SUPPLIED MATERIAL:
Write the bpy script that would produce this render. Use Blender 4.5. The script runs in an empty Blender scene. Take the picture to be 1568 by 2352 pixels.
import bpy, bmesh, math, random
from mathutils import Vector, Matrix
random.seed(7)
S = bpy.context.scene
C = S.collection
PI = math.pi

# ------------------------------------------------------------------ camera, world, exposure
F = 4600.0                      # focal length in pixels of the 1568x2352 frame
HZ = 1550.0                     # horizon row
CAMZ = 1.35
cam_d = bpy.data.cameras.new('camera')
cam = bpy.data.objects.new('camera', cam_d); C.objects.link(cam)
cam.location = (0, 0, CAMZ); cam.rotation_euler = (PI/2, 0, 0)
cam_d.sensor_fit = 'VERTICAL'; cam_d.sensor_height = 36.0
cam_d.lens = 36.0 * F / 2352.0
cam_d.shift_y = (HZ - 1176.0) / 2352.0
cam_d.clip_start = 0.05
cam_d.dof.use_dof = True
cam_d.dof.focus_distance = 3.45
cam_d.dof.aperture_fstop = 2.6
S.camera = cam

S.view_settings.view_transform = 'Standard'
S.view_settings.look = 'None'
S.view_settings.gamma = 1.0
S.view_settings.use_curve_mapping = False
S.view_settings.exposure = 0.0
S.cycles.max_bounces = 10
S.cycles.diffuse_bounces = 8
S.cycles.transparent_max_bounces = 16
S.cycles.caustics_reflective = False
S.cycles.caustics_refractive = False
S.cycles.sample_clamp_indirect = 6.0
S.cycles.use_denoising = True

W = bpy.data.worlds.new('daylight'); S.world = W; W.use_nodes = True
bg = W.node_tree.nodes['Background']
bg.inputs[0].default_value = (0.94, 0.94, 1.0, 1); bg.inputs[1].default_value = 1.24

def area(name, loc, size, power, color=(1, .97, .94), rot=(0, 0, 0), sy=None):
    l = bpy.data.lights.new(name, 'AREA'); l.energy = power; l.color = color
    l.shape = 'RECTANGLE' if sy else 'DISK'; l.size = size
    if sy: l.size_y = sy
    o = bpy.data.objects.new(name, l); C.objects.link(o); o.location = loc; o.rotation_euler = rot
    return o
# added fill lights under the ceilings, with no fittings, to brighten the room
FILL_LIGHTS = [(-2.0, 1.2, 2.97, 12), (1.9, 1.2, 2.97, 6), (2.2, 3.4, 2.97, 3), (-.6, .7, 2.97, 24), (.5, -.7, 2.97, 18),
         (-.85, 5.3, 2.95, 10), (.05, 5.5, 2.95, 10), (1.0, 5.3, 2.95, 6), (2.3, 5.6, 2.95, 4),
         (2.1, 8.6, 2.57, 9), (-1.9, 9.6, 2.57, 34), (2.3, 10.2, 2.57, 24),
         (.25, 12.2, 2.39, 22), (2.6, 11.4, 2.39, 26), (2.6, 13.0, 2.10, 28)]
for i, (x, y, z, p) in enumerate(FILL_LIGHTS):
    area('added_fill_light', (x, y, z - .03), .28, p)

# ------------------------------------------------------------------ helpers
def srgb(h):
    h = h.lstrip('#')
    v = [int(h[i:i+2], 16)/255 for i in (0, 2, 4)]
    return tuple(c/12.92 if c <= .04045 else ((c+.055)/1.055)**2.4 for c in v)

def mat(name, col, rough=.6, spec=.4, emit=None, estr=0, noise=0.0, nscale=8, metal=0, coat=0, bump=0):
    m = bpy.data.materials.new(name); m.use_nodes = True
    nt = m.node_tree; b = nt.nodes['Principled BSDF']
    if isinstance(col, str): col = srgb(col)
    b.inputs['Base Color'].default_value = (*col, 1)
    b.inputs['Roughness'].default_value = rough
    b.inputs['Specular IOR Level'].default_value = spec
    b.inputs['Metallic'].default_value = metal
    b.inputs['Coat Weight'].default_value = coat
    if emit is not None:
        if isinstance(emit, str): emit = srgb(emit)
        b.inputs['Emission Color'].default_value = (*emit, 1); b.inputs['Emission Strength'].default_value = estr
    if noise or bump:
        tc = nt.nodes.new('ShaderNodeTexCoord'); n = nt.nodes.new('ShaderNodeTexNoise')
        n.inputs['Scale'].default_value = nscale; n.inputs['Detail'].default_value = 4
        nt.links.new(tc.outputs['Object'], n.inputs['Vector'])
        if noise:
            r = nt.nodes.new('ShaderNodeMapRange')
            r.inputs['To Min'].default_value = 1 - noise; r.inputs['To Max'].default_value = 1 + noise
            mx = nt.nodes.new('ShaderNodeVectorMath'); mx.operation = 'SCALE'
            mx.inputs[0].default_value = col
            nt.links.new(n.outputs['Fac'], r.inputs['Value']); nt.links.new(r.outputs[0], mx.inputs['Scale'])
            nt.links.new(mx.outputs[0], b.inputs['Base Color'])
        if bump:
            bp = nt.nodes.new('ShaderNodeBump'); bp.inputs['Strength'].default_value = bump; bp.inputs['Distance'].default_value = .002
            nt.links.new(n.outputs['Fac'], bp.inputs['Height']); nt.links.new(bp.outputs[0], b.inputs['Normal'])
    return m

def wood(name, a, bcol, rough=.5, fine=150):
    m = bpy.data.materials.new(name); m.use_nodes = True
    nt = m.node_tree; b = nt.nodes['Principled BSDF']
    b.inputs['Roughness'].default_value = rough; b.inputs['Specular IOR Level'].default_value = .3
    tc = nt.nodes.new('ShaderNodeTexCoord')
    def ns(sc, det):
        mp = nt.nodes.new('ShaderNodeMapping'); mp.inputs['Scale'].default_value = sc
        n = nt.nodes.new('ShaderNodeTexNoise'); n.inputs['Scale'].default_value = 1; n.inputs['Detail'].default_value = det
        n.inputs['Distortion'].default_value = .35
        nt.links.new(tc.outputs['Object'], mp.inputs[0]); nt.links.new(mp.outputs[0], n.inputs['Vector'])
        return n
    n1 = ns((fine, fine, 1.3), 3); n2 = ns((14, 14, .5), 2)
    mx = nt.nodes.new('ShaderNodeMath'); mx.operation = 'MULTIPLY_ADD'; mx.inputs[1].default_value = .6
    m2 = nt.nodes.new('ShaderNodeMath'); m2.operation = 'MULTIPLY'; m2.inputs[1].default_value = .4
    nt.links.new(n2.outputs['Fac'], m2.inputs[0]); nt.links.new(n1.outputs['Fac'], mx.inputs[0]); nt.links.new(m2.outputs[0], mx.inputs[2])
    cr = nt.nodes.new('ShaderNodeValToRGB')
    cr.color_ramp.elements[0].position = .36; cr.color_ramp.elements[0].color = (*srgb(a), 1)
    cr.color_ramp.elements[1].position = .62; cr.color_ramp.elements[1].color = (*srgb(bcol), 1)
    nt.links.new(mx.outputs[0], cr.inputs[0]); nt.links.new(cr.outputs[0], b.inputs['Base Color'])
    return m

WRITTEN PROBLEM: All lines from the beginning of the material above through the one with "S.camera = cam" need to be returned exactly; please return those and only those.

SOLUTION FOR THIS EXERCISE:
Write the bpy script that would produce this render. Use Blender 4.5. The script runs in an empty Blender scene. Take the picture to be 1568 by 2352 pixels.
import bpy, bmesh, math, random
from mathutils import Vector, Matrix
random.seed(7)
S = bpy.context.scene
C = S.collection
PI = math.pi

# ------------------------------------------------------------------ camera, world, exposure
F = 4600.0                      # focal length in pixels of the 1568x2352 frame
HZ = 1550.0                     # horizon row
CAMZ = 1.35
cam_d = bpy.data.cameras.new('camera')
cam = bpy.data.objects.new('camera', cam_d); C.objects.link(cam)
cam.location = (0, 0, CAMZ); cam.rotation_euler = (PI/2, 0, 0)
cam_d.sensor_fit = 'VERTICAL'; cam_d.sensor_height = 36.0
cam_d.lens = 36.0 * F / 2352.0
cam_d.shift_y = (HZ - 1176.0) / 2352.0
cam_d.clip_start = 0.05
cam_d.dof.use_dof = True
cam_d.dof.focus_distance = 3.45
cam_d.dof.aperture_fstop = 2.6
S.camera = cam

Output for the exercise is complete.